Begin at the line containing "Reconstruct this image" and stop at the line containing "return CAM_POS + t*d"; copy those lines exactly, ends included, and nothing else.

Scene script records
(begin)

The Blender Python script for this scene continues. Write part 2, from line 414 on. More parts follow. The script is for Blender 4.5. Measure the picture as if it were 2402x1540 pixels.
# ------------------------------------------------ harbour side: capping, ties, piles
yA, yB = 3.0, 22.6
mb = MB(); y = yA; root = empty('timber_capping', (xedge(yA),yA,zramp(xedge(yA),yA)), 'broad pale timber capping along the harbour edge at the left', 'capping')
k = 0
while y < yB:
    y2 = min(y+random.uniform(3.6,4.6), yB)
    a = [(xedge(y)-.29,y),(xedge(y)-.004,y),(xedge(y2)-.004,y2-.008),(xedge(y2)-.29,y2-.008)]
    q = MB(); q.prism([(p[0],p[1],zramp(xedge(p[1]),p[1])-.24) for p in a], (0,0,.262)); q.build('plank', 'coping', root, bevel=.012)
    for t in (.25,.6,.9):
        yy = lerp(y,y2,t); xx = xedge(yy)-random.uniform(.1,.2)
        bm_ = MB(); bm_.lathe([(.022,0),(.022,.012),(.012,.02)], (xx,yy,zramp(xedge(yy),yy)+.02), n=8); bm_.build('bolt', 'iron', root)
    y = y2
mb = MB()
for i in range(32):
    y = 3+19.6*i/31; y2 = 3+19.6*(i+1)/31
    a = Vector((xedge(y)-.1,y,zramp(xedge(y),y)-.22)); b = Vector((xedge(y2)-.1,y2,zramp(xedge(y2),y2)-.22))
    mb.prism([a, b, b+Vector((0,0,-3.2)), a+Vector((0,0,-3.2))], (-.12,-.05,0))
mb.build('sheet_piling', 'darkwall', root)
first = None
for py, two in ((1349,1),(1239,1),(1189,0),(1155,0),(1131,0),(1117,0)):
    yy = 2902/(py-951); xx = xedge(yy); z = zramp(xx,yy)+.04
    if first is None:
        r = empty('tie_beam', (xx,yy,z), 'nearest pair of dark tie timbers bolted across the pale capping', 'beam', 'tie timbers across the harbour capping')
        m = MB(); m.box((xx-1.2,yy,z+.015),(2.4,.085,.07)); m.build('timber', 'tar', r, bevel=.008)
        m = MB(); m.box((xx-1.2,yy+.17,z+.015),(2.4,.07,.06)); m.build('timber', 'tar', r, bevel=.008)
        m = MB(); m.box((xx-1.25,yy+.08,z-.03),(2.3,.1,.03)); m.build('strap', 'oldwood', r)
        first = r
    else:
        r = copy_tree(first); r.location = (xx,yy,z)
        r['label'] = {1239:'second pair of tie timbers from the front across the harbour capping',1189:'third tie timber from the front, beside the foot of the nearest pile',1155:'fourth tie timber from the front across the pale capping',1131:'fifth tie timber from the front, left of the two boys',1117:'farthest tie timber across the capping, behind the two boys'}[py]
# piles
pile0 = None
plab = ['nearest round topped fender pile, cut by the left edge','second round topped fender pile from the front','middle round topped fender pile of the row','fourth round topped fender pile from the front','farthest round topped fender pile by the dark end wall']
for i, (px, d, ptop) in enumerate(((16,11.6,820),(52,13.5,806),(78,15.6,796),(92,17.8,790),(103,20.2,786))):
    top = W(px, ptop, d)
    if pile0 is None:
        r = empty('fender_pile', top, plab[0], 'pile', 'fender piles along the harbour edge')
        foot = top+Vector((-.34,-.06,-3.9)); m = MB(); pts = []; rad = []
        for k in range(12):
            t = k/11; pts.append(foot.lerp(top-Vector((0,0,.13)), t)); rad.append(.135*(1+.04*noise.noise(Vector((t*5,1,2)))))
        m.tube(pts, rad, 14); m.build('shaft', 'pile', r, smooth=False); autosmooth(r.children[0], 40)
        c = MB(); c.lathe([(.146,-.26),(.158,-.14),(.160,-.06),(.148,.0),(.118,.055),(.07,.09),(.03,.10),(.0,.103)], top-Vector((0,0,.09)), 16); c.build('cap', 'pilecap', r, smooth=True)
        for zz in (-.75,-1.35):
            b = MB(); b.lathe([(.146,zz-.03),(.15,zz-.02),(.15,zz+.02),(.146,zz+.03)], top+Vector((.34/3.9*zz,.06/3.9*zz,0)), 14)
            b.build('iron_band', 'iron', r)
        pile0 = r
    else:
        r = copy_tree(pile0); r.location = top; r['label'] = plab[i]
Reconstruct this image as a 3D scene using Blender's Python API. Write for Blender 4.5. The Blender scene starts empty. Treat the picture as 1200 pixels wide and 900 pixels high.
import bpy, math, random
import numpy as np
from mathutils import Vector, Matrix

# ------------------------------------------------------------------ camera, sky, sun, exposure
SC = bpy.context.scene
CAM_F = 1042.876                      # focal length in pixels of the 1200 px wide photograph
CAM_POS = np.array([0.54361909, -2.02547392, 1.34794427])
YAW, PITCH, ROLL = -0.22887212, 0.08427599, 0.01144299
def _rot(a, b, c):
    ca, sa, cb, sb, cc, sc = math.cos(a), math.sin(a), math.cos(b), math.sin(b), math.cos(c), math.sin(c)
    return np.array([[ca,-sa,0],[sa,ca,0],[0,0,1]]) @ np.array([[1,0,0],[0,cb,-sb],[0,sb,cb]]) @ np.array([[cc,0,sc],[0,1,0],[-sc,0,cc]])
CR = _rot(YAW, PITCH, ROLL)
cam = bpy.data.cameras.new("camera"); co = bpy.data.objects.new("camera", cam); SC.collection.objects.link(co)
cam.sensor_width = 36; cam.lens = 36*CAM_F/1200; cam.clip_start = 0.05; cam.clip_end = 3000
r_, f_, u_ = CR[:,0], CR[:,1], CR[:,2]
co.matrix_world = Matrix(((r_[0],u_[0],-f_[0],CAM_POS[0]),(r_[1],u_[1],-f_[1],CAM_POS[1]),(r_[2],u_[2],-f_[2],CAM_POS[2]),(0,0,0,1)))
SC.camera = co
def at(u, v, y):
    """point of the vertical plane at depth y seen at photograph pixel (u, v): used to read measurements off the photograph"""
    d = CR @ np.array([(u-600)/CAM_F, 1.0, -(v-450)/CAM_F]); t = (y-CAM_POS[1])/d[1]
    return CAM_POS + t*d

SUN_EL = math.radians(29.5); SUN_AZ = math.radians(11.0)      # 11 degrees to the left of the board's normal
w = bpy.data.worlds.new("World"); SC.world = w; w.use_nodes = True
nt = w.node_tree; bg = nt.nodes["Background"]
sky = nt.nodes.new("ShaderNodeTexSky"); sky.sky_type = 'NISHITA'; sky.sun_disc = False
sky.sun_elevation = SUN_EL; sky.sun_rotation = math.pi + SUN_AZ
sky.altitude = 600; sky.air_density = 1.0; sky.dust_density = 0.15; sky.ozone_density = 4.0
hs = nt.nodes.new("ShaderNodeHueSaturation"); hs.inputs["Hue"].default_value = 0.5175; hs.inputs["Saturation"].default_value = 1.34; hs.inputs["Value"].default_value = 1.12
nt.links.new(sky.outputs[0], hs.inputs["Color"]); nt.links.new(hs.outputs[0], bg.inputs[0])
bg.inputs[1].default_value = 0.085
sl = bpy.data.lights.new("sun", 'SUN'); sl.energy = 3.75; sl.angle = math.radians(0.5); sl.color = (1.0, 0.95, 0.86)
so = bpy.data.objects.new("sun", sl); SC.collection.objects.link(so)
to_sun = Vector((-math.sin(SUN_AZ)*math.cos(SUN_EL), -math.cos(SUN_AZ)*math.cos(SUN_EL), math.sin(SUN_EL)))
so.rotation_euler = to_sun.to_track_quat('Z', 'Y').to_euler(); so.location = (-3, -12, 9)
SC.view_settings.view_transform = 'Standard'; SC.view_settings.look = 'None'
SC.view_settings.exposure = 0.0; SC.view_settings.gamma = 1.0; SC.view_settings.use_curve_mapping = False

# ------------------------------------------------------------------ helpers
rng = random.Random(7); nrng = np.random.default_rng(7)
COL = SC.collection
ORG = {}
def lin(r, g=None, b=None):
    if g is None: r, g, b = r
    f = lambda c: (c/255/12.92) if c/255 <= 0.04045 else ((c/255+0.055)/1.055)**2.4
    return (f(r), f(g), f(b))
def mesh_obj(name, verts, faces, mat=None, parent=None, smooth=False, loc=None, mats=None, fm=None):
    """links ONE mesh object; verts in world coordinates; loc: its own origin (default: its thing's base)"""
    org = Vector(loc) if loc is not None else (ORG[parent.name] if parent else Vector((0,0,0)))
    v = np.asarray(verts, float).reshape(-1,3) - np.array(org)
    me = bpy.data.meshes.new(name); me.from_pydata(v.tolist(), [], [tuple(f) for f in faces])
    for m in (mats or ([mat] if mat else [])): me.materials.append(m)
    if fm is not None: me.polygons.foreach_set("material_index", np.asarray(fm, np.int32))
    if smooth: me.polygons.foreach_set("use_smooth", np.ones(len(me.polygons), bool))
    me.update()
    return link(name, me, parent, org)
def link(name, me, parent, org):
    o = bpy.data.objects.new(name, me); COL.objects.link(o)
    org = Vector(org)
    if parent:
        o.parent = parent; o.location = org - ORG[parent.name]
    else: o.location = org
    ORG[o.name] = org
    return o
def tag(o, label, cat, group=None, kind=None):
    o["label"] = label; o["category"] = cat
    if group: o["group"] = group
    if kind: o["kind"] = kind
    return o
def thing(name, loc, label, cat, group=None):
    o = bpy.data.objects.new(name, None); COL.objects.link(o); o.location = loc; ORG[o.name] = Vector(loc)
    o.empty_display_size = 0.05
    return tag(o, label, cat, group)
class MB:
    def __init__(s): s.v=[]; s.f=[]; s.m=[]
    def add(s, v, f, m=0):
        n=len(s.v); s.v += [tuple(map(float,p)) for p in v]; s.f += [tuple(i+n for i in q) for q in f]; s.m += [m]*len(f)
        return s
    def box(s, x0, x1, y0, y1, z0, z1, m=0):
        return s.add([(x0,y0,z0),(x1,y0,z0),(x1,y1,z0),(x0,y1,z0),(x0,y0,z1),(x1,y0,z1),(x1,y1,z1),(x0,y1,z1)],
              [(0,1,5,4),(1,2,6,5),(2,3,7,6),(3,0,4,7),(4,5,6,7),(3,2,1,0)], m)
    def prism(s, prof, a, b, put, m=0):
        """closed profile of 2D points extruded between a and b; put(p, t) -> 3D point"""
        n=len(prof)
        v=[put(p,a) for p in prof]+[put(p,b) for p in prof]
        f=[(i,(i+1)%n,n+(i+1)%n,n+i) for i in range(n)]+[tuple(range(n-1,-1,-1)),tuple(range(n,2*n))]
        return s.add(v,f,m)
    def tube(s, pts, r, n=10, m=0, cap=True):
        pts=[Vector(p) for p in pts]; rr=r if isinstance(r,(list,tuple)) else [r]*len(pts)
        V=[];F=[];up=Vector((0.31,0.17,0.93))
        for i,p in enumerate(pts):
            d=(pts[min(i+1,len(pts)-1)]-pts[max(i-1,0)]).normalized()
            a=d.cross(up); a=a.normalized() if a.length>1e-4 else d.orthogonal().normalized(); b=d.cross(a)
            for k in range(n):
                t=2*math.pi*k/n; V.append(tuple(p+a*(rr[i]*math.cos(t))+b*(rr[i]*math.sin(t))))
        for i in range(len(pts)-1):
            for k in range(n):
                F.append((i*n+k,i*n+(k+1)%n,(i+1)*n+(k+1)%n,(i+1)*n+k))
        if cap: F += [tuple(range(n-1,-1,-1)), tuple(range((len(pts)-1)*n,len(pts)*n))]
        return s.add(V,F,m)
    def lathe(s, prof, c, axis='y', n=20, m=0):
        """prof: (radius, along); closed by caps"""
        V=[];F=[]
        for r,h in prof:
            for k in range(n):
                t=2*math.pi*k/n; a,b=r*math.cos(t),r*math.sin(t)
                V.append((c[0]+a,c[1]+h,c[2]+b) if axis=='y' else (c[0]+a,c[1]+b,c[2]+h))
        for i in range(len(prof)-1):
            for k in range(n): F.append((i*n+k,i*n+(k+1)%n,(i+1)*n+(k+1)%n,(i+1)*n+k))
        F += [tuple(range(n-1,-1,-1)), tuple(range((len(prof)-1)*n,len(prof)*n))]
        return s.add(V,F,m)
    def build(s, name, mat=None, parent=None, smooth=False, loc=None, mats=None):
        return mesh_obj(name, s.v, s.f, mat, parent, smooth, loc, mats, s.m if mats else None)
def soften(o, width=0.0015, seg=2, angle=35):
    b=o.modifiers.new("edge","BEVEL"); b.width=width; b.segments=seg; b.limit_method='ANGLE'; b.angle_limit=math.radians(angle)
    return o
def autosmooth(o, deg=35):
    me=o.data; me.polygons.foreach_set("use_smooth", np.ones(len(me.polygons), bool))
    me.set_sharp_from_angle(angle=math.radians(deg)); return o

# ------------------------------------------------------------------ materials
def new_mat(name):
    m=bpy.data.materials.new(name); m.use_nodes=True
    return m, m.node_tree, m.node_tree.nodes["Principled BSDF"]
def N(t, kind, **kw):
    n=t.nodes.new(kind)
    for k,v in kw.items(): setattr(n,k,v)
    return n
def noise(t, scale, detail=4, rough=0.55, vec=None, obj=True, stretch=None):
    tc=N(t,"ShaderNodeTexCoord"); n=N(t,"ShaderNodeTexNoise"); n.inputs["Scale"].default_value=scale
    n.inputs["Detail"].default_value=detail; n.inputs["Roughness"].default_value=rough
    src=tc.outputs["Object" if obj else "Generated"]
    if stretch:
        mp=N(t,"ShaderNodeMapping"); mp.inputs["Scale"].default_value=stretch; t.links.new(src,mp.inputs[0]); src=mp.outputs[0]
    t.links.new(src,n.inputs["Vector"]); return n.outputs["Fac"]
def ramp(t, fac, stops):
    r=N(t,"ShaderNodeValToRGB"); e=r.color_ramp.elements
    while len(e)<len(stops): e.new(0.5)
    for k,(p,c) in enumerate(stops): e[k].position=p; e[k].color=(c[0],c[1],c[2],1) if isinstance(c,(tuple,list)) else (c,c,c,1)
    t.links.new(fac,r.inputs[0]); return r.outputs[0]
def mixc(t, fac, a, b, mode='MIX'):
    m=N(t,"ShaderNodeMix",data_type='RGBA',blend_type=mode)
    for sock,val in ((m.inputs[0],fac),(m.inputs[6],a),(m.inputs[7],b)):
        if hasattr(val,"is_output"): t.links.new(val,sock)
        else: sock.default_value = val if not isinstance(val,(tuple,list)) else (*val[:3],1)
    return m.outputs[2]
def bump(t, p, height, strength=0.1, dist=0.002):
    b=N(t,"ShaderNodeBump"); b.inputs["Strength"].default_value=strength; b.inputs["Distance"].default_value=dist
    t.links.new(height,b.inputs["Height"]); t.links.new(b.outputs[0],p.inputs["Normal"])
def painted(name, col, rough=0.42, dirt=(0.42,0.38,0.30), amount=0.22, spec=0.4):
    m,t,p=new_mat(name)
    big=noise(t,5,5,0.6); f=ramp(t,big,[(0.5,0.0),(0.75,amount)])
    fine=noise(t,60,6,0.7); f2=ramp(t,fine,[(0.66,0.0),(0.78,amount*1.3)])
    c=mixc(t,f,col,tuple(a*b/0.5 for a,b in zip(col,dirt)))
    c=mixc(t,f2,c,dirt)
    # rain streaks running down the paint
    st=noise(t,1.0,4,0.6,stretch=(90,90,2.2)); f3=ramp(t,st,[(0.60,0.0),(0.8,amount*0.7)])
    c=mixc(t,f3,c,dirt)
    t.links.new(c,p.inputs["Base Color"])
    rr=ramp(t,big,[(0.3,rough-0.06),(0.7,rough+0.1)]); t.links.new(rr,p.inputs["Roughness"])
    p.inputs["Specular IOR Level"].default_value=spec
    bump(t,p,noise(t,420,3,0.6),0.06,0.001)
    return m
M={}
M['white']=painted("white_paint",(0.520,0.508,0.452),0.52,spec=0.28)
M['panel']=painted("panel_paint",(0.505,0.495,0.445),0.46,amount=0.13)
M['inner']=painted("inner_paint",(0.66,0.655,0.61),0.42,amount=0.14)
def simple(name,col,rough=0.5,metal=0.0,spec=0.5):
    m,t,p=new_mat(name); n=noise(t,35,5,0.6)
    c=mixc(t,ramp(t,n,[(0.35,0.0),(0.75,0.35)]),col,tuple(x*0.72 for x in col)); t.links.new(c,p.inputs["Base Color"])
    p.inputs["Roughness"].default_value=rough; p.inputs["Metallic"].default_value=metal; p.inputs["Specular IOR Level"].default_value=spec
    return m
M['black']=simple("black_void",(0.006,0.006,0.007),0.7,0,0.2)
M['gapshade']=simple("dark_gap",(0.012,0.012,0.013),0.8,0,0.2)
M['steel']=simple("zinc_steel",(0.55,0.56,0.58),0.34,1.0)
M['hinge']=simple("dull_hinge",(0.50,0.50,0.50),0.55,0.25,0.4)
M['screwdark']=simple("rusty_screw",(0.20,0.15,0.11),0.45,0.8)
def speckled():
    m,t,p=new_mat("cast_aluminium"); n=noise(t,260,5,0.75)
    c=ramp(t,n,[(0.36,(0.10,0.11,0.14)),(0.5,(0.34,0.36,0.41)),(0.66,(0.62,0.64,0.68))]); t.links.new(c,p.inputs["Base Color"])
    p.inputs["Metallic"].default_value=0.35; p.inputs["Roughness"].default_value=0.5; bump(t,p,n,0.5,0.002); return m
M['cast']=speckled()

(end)

> _Answer to this exercise_:
Reconstruct this image as a 3D scene using Blender's Python API. Write for Blender 4.5. The Blender scene starts empty. Treat the picture as 1200 pixels wide and 900 pixels high.
import bpy, math, random
import numpy as np
from mathutils import Vector, Matrix

# ------------------------------------------------------------------ camera, sky, sun, exposure
SC = bpy.context.scene
CAM_F = 1042.876                      # focal length in pixels of the 1200 px wide photograph
CAM_POS = np.array([0.54361909, -2.02547392, 1.34794427])
YAW, PITCH, ROLL = -0.22887212, 0.08427599, 0.01144299
def _rot(a, b, c):
    ca, sa, cb, sb, cc, sc = math.cos(a), math.sin(a), math.cos(b), math.sin(b), math.cos(c), math.sin(c)
    return np.array([[ca,-sa,0],[sa,ca,0],[0,0,1]]) @ np.array([[1,0,0],[0,cb,-sb],[0,sb,cb]]) @ np.array([[cc,0,sc],[0,1,0],[-sc,0,cc]])
CR = _rot(YAW, PITCH, ROLL)
cam = bpy.data.cameras.new("camera"); co = bpy.data.objects.new("camera", cam); SC.collection.objects.link(co)
cam.sensor_width = 36; cam.lens = 36*CAM_F/1200; cam.clip_start = 0.05; cam.clip_end = 3000
r_, f_, u_ = CR[:,0], CR[:,1], CR[:,2]
co.matrix_world = Matrix(((r_[0],u_[0],-f_[0],CAM_POS[0]),(r_[1],u_[1],-f_[1],CAM_POS[1]),(r_[2],u_[2],-f_[2],CAM_POS[2]),(0,0,0,1)))
SC.camera = co
def at(u, v, y):
    """point of the vertical plane at depth y seen at photograph pixel (u, v): used to read measurements off the photograph"""
    d = CR @ np.array([(u-600)/CAM_F, 1.0, -(v-450)/CAM_F]); t = (y-CAM_POS[1])/d[1]
    return CAM_POS + t*d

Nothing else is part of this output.